I’ve since loosened up. Really!


Here’s another shot of the living room. That’s Liz in the doorway – she was about to get married (not in that dress, though). You’ll note that the "Signs of the Times" poster is gone, replaced by a Kramer poster.

The spud wasn’t accustomed to sharing a room with anyone, least of all her younger cousin, and for the first few months, after we put them to bed and were sitting in the living room watching TV, she’d come to the top of the stairs and yell "Brian keeps WATCHING ME, and I can’t go to sleep!", and Debbie would yell at Brian to stop staring at the spud, and I’d yell at the spud to turn away so she couldn’t see Brian staring at her.

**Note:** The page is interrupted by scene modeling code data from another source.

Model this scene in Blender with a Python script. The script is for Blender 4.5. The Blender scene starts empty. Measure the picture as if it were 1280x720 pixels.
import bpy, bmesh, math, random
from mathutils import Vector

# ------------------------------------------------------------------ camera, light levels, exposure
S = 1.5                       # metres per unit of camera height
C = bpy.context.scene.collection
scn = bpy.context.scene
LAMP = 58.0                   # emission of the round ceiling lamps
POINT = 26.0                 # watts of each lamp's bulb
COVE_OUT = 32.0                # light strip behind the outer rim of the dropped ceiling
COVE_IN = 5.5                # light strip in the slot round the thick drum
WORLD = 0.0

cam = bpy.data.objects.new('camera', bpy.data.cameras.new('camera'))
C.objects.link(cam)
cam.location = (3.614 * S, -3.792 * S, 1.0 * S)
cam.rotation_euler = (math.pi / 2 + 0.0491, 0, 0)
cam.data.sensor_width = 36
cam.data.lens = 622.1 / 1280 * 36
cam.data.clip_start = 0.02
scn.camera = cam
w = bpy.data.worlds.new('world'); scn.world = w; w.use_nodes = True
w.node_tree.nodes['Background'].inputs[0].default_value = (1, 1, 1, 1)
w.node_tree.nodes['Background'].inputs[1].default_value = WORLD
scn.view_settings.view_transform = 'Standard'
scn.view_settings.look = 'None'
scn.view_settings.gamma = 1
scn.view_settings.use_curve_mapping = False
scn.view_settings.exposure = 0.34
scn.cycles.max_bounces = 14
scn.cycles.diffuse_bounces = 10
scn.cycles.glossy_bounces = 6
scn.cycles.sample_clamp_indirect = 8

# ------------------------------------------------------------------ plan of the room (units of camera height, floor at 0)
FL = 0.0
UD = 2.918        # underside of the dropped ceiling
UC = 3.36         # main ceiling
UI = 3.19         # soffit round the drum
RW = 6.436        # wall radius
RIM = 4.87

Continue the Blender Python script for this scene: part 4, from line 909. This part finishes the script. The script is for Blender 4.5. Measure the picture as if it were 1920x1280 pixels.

Sometimes Debbie would go out on Thursday nights, and I’d stay home with the kids. She’d wait ’til the kids were in bed before leaving, but somehow Brian ALWAYS knew when she was going out, and after she left, he’d come crying to the top of the stairs, and despite my repeated attempts to get him to stay in his room, he’d always end up there, so I started letting him sit up there until he fell asleep, when I’d carry him to bed.


The spud, Brian, and neighborhood kids on the porch of Dive Central.

There are about a thousand more stories I could tell about the Shithole on Goddard Street, but this entry has gone wickedly long, and I know Debbie’ll have stories to contribute, so I shall save the rest for another day.